Caption for that photo:
Curiosity Self-Portrait, Wide View
On the 84th and 85th Martian days of the NASA Mars rover Curiosity's mission on Mars (Oct. 31 and Nov. 1, 2012), NASA's Curiosity rover used the Mars Hand Lens Imager (MAHLI) to capture dozens of high-resolution images to be combined into self-portrait images of the rover. This version of the full-color self-portrait includes more of the surrounding terrain than a version produced earlier (PIA16239).The mosaic shows the rover at "Rocknest," the spot in Gale Crater where the mission's first scoop sampling took place. Four scoop scars can be seen in the regolith in front of the rover. A fifth scoop was collected later.
The base of Gale Crater's 3-mile-high (5-kilometer) sedimentary mountain, Mount Sharp, rises on the horizon in the right half of the mosaic. Mountains in the background to the left are the northern wall of Gale Crater. The Martian landscape and the turret on the rover's arm appear inverted within the round, reflective ChemCam instrument at the top of the rover's mast.
The rover's robotic arm is not visible in the mosaic. MAHLI, which took the component images for this mosaic, is mounted on a turret at the end of the arm. Wrist motions and turret rotations on the arm allowed MAHLI to acquire the mosaic's component images. The arm was positioned out of the shot in the images or portions of images used in the mosaic. An animation of the complex choreography the arm used for positioning the camera to take each of the images is at http://www.nasa.gov/multimedia/videogallery/index.html?media_id=156880341 .
Self-portraits like this one document the state of the rover and allow mission engineers to track changes over time, such as dust accumulation and wheel wear. Due to its location on the end of the robotic arm, only MAHLI (among the rover's 17 cameras) is able to image some parts of the craft, including the port-side wheels.
Malin Space Science Systems, San Diego, developed, built and operates MAHLI. NASA's Jet Propulsion Laboratory, Pasadena, Calif., manages the Mars Science Laboratory Project and the mission's Curiosity rover for NASA's Science Mission Directorate in Washington. The rover was designed and assembled at JPL, a division of the California Institute of Technology in Pasadena.
Image credit: NASA/JPL-Caltech/MSSS
Again, that should have been the person of the year.
If we lived in a country that cared about science. If we followed NASA with even 1/10th of the zeal we reserve for 'reality' TV stars. If we gave a damn not only about the world around us but the galaxy and beyond.
Time could have made a statement, they could have encouraged a national discussion on science.
Instead, they went with an easy and embarrassing choice (Barack). Just so they could ass kiss?

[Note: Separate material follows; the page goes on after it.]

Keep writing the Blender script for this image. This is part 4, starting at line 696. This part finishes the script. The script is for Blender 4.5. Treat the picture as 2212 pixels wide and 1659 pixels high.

Probably so. It's a real shame because we keep hearing how America needs to get better at the sciences. We keep hearing how the sciences will determine our future -- and they mean our economic future.
But time and again, when the media has a chance to talk about science, they find something else to embrace.
And then they wonder why Americans are not stronger in the sciences?
Why bother if it's so meaningless?
If no one cares, why bother?
The media's going to have to get to work on their own little message and they're going to have to start accepting their part of the blame.
Curiosity should have been Time's person of the year.